- [WRITTEN PROBLEM]
Restate word for word the lines of the data below, from the first through the one that has "return mb.build(name)".

- [COLLECTED DATA]
>> Start
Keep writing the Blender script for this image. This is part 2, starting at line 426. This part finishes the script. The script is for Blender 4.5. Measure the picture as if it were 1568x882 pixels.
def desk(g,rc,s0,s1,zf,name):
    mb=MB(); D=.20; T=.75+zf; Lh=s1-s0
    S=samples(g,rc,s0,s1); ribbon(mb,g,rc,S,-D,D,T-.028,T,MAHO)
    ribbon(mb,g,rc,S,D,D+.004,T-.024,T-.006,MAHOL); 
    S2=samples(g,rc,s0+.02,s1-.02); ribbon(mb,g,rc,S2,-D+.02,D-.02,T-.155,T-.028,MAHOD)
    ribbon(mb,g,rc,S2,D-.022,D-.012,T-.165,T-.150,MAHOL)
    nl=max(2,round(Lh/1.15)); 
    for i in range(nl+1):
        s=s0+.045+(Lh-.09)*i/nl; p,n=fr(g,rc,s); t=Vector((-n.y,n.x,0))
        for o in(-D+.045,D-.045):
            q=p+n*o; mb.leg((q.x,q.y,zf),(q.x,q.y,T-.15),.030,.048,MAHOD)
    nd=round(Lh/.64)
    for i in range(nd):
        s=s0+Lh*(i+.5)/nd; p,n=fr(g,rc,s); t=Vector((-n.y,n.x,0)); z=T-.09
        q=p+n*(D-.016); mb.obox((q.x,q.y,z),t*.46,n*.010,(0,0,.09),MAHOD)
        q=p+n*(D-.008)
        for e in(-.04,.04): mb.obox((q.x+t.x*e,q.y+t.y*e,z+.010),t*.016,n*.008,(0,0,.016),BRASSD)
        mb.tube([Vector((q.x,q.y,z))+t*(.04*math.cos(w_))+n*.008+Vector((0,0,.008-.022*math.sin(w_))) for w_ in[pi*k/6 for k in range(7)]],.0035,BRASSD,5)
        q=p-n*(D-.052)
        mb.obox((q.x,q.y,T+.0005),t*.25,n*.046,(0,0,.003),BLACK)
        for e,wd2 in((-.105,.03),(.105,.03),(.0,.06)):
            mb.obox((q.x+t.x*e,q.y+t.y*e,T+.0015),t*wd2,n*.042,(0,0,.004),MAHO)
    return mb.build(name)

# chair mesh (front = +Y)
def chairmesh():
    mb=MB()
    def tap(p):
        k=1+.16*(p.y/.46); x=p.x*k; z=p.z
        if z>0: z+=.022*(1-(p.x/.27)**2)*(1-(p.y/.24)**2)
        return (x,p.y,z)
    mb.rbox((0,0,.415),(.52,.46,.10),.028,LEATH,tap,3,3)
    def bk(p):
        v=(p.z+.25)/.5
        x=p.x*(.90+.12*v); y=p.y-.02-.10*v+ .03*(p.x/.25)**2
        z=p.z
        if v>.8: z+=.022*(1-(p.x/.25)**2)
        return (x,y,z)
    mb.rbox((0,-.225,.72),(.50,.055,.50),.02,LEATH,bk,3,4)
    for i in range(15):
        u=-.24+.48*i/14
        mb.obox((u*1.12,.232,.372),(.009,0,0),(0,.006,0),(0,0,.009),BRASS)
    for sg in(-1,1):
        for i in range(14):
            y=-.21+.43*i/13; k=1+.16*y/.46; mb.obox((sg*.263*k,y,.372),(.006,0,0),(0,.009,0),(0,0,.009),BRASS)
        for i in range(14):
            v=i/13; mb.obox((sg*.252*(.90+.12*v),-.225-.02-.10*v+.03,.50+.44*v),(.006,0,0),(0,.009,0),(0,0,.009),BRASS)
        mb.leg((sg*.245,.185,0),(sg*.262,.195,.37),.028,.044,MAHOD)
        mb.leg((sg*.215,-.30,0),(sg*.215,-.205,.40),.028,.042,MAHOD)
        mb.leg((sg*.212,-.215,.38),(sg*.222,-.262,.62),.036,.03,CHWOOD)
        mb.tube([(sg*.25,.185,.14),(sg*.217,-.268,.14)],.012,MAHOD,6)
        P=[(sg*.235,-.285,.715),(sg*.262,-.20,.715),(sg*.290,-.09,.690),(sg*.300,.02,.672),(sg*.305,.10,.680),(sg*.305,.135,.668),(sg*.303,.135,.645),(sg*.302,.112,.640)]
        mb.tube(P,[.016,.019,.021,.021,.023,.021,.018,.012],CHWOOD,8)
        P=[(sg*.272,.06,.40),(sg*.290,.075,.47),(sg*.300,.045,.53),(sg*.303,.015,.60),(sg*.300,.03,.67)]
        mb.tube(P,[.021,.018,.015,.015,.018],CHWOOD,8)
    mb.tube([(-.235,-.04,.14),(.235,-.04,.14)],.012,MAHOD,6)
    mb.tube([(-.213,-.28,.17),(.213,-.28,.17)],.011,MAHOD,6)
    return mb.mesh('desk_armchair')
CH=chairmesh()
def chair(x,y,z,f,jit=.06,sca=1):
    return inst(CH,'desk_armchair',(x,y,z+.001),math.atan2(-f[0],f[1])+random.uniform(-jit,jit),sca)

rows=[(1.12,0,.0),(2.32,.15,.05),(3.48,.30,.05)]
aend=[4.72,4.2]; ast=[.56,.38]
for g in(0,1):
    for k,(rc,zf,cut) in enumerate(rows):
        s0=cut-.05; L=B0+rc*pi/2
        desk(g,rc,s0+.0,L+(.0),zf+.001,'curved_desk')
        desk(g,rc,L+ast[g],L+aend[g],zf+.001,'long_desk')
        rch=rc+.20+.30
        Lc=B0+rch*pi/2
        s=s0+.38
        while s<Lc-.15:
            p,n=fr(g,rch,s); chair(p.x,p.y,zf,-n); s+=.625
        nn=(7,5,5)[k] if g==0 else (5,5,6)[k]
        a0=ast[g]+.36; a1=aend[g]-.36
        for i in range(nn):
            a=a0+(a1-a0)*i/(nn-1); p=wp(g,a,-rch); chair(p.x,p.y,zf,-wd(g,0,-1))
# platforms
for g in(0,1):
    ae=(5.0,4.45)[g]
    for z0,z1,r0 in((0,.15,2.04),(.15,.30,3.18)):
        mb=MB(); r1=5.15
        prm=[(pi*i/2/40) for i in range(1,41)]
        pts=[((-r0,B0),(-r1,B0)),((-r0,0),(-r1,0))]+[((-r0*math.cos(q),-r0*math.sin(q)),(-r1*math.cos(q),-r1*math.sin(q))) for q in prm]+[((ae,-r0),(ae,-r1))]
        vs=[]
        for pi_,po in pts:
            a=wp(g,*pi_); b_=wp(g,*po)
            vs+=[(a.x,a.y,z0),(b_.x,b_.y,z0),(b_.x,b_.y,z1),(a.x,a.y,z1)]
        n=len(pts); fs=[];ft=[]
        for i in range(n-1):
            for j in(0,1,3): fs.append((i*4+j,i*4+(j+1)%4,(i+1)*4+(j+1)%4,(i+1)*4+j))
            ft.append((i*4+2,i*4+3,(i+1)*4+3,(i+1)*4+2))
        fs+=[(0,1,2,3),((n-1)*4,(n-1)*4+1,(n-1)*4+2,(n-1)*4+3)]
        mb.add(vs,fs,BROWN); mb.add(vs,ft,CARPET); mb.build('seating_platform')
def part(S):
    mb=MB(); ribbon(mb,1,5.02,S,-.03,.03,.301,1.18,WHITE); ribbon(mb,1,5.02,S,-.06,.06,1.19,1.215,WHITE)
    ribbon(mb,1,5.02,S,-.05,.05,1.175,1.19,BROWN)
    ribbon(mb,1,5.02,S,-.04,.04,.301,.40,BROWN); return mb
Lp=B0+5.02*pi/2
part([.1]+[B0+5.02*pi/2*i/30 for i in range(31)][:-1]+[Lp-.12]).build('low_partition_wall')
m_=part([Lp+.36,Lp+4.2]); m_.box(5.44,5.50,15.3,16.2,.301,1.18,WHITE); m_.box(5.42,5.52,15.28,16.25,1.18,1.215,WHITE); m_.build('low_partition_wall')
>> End
- [RESULT OF THE TASK]
Keep writing the Blender script for this image. This is part 2, starting at line 426. This part finishes the script. The script is for Blender 4.5. Measure the picture as if it were 1568x882 pixels.
def desk(g,rc,s0,s1,zf,name):
    mb=MB(); D=.20; T=.75+zf; Lh=s1-s0
    S=samples(g,rc,s0,s1); ribbon(mb,g,rc,S,-D,D,T-.028,T,MAHO)
    ribbon(mb,g,rc,S,D,D+.004,T-.024,T-.006,MAHOL); 
    S2=samples(g,rc,s0+.02,s1-.02); ribbon(mb,g,rc,S2,-D+.02,D-.02,T-.155,T-.028,MAHOD)
    ribbon(mb,g,rc,S2,D-.022,D-.012,T-.165,T-.150,MAHOL)
    nl=max(2,round(Lh/1.15)); 
    for i in range(nl+1):
        s=s0+.045+(Lh-.09)*i/nl; p,n=fr(g,rc,s); t=Vector((-n.y,n.x,0))
        for o in(-D+.045,D-.045):
            q=p+n*o; mb.leg((q.x,q.y,zf),(q.x,q.y,T-.15),.030,.048,MAHOD)
    nd=round(Lh/.64)
    for i in range(nd):
        s=s0+Lh*(i+.5)/nd; p,n=fr(g,rc,s); t=Vector((-n.y,n.x,0)); z=T-.09
        q=p+n*(D-.016); mb.obox((q.x,q.y,z),t*.46,n*.010,(0,0,.09),MAHOD)
        q=p+n*(D-.008)
        for e in(-.04,.04): mb.obox((q.x+t.x*e,q.y+t.y*e,z+.010),t*.016,n*.008,(0,0,.016),BRASSD)
        mb.tube([Vector((q.x,q.y,z))+t*(.04*math.cos(w_))+n*.008+Vector((0,0,.008-.022*math.sin(w_))) for w_ in[pi*k/6 for k in range(7)]],.0035,BRASSD,5)
        q=p-n*(D-.052)
        mb.obox((q.x,q.y,T+.0005),t*.25,n*.046,(0,0,.003),BLACK)
        for e,wd2 in((-.105,.03),(.105,.03),(.0,.06)):
            mb.obox((q.x+t.x*e,q.y+t.y*e,T+.0015),t*wd2,n*.042,(0,0,.004),MAHO)
    return mb.build(name)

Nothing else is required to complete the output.